This is what my family room has looked like four out of the last five days.
The first of those days was assembling sets, the rest were more or less like this picture, putting orders into boxes. We won’t ship again until Tuesday. Part of me feels bad about the delay, except shipping on the weekend gets problematic because of reduced postal service and the fact that all the postage has dates on it. The shipping project won’t be stalled completely. We’re waiting on some necessary supplies. Also there are some orders which are going to require special boxing because of the quantities of coins involved. I can’t fit 42 monkey coins in to a small priority mail box and expect the box to stay intact. So I’m going to have to pile up all the coins and then ponder how best to box and ship them. I also have to manage customer emails. With the complexity of this project and the fatigue in my brain, errors are inevitable. Fortunately Schlock fans are very nice about letting me know about them and I get to fix them.

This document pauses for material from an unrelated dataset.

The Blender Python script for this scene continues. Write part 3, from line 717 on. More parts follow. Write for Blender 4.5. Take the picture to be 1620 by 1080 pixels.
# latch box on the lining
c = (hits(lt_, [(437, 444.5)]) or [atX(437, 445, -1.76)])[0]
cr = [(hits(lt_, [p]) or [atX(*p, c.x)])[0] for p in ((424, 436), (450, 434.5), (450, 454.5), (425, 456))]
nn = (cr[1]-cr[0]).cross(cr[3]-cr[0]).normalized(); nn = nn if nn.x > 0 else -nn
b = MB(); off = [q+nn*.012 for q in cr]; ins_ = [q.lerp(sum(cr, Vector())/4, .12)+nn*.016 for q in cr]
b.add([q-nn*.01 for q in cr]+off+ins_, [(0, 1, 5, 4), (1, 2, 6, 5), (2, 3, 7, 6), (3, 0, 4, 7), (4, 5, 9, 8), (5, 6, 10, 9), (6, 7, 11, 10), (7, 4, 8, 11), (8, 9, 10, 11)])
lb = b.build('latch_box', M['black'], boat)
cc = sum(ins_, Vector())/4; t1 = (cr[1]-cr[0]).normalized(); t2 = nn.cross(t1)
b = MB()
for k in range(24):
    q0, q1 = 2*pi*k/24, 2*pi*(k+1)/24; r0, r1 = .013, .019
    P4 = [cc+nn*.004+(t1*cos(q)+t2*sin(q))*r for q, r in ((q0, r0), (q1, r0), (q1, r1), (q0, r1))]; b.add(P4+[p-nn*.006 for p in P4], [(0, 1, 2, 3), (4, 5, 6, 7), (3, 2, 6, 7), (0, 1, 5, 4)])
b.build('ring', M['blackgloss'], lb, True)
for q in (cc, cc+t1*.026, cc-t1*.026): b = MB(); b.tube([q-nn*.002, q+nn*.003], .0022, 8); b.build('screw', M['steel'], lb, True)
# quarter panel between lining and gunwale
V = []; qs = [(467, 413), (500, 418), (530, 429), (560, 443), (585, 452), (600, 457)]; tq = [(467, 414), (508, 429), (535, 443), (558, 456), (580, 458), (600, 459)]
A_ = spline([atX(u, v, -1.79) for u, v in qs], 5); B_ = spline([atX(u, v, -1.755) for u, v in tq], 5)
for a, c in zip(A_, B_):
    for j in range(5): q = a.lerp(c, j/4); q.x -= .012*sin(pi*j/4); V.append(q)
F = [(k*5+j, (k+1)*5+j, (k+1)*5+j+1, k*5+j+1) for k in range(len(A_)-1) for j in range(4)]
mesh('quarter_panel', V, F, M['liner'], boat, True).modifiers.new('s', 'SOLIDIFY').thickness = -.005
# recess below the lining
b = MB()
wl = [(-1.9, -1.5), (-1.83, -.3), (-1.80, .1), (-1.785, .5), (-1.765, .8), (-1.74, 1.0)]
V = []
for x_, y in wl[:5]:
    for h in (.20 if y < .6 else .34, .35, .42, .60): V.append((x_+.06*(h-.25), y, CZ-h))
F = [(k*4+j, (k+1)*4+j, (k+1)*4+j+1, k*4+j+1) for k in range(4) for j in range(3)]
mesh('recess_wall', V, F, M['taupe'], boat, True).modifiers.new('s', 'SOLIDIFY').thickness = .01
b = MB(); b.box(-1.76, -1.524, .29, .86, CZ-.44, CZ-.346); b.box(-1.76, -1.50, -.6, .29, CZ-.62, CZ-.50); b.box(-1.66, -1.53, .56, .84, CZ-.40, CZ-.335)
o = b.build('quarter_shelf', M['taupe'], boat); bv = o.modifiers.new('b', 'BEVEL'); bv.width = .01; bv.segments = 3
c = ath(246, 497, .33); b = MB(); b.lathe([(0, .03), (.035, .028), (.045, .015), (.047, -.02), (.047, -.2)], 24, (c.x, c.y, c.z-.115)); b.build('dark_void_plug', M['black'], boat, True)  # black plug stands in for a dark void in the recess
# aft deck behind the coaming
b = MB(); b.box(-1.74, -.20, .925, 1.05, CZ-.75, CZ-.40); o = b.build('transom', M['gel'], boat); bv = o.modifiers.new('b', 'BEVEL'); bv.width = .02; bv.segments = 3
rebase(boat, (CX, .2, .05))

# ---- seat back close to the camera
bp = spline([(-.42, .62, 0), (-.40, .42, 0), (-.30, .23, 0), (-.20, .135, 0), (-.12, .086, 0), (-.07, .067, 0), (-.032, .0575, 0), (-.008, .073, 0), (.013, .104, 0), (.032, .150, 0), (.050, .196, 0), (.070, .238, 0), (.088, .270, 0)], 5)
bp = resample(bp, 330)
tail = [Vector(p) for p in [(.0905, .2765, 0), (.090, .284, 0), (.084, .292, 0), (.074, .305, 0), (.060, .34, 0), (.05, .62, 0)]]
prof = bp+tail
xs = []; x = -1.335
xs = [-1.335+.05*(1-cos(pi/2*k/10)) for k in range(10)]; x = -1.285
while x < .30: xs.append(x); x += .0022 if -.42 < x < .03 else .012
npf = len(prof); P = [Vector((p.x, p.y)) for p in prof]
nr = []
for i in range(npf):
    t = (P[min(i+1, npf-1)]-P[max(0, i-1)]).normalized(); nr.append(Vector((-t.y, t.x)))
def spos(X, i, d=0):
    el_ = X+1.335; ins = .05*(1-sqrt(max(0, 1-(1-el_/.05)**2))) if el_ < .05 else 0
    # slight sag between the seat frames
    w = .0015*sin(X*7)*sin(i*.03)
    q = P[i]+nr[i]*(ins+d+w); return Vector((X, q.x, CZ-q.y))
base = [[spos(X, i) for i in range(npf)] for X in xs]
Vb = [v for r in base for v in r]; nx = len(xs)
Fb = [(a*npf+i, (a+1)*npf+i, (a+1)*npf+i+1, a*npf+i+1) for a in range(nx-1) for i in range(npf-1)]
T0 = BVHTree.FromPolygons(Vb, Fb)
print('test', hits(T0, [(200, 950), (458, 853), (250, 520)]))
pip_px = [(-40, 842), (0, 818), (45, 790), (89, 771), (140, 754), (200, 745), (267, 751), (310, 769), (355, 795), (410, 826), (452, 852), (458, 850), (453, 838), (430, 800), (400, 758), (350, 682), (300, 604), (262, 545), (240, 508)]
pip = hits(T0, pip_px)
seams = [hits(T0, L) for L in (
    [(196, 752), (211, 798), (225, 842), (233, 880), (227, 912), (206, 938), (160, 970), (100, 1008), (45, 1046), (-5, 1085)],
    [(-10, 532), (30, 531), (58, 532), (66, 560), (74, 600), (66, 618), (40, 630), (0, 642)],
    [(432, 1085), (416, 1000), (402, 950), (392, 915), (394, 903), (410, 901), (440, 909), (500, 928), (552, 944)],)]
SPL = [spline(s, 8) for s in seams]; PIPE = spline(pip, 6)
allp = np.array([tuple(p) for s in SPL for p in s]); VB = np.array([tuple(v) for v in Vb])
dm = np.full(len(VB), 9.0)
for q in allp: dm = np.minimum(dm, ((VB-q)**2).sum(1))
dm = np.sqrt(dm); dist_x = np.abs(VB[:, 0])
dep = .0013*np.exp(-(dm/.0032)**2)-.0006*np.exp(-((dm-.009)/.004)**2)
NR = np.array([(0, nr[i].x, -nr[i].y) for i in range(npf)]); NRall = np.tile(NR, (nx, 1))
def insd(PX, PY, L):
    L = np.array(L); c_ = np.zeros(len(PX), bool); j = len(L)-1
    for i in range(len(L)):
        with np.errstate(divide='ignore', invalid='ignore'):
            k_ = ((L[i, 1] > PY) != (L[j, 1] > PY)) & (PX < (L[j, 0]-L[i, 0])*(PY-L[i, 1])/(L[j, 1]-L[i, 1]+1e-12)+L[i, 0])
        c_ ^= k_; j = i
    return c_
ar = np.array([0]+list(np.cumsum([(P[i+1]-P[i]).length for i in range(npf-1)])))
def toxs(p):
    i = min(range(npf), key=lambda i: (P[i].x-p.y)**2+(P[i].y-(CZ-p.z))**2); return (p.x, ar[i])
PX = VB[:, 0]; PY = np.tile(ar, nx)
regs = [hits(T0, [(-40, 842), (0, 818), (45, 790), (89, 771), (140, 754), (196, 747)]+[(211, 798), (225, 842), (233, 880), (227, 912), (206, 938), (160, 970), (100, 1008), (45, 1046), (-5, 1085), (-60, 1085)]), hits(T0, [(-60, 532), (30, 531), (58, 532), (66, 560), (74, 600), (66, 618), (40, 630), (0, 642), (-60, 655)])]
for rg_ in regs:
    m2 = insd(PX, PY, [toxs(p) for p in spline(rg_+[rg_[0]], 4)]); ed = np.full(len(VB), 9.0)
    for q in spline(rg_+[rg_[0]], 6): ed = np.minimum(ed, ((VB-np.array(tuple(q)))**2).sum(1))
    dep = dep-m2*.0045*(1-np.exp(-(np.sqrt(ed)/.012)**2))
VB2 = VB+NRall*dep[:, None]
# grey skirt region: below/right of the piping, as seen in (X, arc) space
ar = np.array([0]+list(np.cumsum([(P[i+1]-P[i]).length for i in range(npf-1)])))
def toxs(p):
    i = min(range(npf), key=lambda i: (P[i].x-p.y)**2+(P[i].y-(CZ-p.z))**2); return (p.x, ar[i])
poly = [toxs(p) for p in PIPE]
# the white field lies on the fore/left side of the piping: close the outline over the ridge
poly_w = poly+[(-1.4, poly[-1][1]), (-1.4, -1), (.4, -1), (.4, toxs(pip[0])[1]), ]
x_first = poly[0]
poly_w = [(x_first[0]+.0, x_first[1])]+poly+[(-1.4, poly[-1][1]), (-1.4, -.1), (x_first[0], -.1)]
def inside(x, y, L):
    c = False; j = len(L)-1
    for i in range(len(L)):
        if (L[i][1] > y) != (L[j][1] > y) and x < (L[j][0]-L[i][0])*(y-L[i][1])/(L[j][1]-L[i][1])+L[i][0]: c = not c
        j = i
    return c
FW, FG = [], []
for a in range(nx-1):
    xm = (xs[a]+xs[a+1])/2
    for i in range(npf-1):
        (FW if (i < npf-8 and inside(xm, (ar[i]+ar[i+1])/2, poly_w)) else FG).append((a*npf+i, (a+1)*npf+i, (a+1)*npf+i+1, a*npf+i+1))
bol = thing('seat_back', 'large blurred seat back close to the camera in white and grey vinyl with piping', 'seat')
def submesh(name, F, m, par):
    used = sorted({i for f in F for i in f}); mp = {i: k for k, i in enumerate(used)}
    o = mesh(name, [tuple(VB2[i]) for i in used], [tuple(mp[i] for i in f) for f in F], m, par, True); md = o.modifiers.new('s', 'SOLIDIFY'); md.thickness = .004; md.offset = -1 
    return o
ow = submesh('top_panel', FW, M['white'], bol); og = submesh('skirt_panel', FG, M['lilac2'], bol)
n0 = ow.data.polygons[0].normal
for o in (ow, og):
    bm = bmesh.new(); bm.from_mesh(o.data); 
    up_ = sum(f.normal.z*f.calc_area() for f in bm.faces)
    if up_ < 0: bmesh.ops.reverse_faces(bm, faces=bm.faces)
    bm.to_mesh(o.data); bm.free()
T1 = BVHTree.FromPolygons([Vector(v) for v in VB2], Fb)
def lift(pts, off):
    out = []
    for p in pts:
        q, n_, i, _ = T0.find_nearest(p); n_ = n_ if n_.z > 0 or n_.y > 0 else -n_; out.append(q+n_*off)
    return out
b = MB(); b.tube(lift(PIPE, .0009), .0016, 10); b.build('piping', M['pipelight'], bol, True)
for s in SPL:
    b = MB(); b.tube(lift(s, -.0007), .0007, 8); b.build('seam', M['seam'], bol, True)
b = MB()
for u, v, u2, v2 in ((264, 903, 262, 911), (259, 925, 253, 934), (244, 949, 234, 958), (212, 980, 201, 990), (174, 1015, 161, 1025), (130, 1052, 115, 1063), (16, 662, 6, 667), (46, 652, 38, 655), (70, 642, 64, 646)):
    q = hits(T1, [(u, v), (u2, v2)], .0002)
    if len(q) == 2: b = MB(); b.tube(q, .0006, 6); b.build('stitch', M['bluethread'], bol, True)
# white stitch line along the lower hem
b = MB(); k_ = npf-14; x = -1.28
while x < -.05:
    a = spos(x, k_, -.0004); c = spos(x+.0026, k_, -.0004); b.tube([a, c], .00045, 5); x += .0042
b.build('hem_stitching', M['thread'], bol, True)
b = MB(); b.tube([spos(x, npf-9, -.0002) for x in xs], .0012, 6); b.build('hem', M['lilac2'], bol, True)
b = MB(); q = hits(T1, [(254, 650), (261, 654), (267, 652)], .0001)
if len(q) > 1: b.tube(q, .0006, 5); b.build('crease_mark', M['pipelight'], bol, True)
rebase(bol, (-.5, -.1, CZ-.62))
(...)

The process for shipping these coins has settled into familiarity. I think we’ve finally figured out how to work with relative efficiency. Though many times it still feels like a mess with loose coins, packing lists, and postage spilling all over the table. One person pulls a packing list and grabs all the coins for the order. The next person pins all the loose coins down so they don’t get lost as the order is processed. The third person re-checks all of the coins against the invoice. Every order is checked by two different people. We fix errors and send the order down the line to the packing station. Everything is packed into an envelope or into an envelope and a box. The postage label is matched to the packing list, the package is sealed, postaged, and put out for the mailman. It is a multi-step, complicated process, but it is the best way we can think of to reduce errors and to contain these coins until they arrive safely in the hands of their owners.
Monday we’ll print postage. Tuesday we’ll package the last orders. After that I’ll be able to look around and try to find some sort of normality for this summer at the Tayler house. I’m looking forward to that part. There will be post shipping clean up. I’ll be helping with customer support issues for the next couple of months I’m sure. I’ll need to count the remaining inventory so that it can be entered into our accounting programs. At some point the extra inventory will be made available in the store and there will be more orders to handle, but I have to wait on that until I’ve finished everything currently waiting for me to manage it. The backlog of things I haven’t done because I shipped coins instead is depressing. So I’ll not think about it tonight. Instead I will sleep.
You have done a great job. Thanks to my son and daughter-in-law who have their packages sent to our house, we have received two boxes and one envelope from you. We opened the envelope yesterday and the glue dots hadn’t all held, but it didn’t seem to matter. My husband was thrilled with his coins.